ほかにも、成果連結では以下のような仕訳が行われます。


  • 貸倒引当金の修正
    グループ間の取引に貸倒引当金が設定してある場合、内部取引の相殺消去にあわせ、修正仕訳で取り消します。

  • 棚卸資産や固定資産の未実現損益の消去
    グループ内の棚卸資産や固定資産売買によって発生した損益は、グループ外部への売却が実現するまでは未実現損益として残るため、修正仕訳で消去します。

連結決算の注意点

スムーズな連結決算のために押さえておきたいポイントは、以下の2つです。

グループ内取引の管理体制

連結対象となる子会社が多ければ多いほど、連結修正仕訳の件数も増えていきます。連結決算の時期になって業務を確認していたのでは、処理が追いつかなかったり、ミスが頻発したりするおそれがあります。

日頃からグループ内の情報共有に努め、経理担当者の教育を徹底しておくとよいでしょう。

情報開示期限に注意!

連結決算の情報開示には、期日が設けられています。上場企業は、決算日から45日以内に開示しなければなりません。期日までに連結財務諸表を完成させられるよう、グループ全体のスケジュールを調整・管理しておくことが重要です。

正確な連結会計でグループ全体の健全経営と発展を実現しよう

連結会計は、企業グループ全体の財務・経営状況を正確に把握できる会計です。健全な企業活動のためには、欠かせない存在だといえるでしょう。

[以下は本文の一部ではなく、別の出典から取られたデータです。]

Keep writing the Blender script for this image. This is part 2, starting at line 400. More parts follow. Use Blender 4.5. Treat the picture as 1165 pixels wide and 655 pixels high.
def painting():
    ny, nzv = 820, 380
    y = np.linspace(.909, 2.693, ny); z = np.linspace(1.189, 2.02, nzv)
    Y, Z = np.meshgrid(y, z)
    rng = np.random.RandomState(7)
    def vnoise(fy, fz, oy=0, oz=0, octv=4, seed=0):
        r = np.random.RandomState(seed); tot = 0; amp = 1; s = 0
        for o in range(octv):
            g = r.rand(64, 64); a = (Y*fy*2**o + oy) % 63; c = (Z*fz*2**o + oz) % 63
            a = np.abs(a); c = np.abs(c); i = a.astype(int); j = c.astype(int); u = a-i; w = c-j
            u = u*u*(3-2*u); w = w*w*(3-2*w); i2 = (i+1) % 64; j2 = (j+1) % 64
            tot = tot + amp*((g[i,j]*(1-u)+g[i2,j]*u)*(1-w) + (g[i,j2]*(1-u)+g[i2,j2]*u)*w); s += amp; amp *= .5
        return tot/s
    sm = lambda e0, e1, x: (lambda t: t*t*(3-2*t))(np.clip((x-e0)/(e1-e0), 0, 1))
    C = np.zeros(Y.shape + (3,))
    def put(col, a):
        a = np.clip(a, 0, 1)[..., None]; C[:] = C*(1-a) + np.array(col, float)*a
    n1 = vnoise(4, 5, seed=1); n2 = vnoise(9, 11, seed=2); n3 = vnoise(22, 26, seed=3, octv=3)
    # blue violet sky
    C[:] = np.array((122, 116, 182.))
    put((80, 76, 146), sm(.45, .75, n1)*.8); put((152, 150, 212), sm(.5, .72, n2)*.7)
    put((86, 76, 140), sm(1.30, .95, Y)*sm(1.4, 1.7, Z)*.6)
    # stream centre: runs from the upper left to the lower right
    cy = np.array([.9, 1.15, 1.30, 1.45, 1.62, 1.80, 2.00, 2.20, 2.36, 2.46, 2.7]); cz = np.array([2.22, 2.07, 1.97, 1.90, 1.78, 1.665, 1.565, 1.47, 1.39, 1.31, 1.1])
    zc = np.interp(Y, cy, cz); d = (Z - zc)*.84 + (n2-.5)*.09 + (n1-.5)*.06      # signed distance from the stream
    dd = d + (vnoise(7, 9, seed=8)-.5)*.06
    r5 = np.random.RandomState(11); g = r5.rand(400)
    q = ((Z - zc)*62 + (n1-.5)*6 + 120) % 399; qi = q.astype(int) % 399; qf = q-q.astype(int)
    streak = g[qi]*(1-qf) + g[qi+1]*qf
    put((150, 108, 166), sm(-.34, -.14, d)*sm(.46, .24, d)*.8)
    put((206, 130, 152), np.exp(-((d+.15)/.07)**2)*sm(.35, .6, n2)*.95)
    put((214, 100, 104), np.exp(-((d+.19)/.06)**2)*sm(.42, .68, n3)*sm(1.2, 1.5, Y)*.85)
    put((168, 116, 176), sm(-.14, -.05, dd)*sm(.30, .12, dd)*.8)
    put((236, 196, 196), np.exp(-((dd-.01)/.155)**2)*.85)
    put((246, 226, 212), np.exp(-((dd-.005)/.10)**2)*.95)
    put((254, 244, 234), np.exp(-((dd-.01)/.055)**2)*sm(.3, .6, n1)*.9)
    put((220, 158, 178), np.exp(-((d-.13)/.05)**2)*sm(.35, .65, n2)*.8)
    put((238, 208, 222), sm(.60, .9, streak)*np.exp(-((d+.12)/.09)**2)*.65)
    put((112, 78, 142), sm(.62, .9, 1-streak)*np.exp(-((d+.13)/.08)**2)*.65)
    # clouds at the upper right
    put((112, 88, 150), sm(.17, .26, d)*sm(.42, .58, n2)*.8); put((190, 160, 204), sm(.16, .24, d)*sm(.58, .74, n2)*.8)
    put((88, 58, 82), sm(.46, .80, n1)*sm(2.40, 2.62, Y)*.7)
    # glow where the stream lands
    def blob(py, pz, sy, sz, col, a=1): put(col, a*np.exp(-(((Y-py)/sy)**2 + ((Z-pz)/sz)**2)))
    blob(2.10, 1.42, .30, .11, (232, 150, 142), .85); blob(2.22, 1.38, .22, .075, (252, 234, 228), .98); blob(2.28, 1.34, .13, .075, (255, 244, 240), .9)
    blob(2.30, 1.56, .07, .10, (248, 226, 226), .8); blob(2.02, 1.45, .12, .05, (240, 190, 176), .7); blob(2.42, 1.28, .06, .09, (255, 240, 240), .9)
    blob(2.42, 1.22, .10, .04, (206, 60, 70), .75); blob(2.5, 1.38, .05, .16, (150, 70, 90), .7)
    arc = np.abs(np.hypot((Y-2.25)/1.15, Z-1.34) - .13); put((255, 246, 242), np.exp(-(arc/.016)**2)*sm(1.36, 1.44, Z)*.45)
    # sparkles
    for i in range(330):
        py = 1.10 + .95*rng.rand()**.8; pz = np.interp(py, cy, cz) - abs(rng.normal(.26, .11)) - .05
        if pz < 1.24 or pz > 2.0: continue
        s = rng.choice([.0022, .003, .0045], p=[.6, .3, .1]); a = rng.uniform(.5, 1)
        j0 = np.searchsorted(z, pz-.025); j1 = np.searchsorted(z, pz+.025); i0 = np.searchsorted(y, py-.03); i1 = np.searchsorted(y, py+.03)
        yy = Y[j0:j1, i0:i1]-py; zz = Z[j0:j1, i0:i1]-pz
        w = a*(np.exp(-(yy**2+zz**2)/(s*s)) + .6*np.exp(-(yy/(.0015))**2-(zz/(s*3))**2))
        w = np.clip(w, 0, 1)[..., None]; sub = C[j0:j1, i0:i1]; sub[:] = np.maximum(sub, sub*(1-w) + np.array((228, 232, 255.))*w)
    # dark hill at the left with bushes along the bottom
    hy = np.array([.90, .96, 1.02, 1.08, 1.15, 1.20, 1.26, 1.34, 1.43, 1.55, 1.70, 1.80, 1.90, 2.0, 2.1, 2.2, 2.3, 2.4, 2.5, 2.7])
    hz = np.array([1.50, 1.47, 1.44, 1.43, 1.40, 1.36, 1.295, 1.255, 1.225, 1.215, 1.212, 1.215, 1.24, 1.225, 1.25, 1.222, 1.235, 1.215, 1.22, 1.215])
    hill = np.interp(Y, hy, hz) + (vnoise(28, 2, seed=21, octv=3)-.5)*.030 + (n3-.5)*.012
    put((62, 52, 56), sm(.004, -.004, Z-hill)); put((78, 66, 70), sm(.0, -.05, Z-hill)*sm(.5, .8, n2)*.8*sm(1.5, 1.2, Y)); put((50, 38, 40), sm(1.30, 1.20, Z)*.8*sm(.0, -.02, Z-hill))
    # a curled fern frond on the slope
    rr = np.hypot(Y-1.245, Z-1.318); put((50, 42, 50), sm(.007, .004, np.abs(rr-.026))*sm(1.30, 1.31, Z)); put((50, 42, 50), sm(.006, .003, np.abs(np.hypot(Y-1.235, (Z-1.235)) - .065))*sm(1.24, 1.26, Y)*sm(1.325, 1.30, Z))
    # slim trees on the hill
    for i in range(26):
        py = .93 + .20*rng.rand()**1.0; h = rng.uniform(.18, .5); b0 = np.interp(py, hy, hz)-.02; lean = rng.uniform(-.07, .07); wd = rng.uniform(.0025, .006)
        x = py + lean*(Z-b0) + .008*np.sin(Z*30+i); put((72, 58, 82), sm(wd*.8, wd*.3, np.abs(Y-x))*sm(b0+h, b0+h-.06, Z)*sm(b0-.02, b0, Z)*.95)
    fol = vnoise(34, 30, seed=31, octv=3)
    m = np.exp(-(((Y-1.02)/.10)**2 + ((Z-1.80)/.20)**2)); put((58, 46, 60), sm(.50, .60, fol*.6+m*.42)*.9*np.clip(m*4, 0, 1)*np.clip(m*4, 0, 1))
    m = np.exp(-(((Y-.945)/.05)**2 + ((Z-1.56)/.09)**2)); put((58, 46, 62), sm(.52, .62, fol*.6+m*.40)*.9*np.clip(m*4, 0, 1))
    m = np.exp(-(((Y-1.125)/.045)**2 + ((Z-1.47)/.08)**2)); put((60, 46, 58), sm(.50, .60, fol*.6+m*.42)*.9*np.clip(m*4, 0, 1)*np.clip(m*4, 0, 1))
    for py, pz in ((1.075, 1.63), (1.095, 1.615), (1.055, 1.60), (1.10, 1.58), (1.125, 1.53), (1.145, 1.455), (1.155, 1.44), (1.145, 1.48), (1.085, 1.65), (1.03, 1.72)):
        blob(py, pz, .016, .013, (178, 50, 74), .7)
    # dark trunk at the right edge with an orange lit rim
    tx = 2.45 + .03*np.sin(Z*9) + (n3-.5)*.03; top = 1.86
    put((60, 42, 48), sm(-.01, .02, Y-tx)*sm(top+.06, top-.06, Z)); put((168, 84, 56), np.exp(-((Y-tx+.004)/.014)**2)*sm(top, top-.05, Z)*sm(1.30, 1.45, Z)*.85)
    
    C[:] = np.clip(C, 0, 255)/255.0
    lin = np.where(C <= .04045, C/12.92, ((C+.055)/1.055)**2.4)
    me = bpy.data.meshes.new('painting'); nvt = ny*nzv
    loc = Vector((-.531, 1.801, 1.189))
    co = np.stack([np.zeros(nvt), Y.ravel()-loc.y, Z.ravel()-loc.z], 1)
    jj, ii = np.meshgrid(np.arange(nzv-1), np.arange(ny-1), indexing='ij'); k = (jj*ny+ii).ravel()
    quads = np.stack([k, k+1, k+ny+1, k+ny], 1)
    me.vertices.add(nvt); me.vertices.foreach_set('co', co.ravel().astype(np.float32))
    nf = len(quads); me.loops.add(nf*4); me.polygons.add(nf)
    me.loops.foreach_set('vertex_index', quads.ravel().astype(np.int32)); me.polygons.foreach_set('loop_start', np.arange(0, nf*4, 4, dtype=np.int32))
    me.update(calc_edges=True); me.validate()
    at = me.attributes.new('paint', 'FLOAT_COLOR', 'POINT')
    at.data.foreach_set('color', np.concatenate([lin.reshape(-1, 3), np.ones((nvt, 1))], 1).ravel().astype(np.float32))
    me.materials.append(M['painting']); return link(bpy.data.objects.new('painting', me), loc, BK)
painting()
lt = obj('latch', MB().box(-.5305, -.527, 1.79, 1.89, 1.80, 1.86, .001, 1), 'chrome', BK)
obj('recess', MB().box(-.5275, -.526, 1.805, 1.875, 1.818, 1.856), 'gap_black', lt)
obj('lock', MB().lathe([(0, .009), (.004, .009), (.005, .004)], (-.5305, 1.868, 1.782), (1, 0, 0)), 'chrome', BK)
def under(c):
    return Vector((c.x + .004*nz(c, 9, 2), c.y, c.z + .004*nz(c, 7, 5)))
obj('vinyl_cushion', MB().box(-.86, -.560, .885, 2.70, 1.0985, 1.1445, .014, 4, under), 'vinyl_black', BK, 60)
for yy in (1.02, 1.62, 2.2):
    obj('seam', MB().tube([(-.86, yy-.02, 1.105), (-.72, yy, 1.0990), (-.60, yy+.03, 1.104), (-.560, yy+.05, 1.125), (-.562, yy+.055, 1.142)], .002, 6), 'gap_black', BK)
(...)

親企業が連結財務諸表を作成する際には、個別財務諸表をただ合算するだけでなく、グループ内取引の相殺や未実現損益の消去といった連結修正を実施する必要があります。子会社の数が多くなるほど、処理すべき量も増えますが、処理の流れはシンプルです。円滑に進めるためにも、日ごろからグループ内で情報を共有しやすい環境を整備しておくことが重要です。近年では、連結会計をサポートするシステムも多数登場してきています。積極的に活用し、グループのさらなる発展を目指しましょう。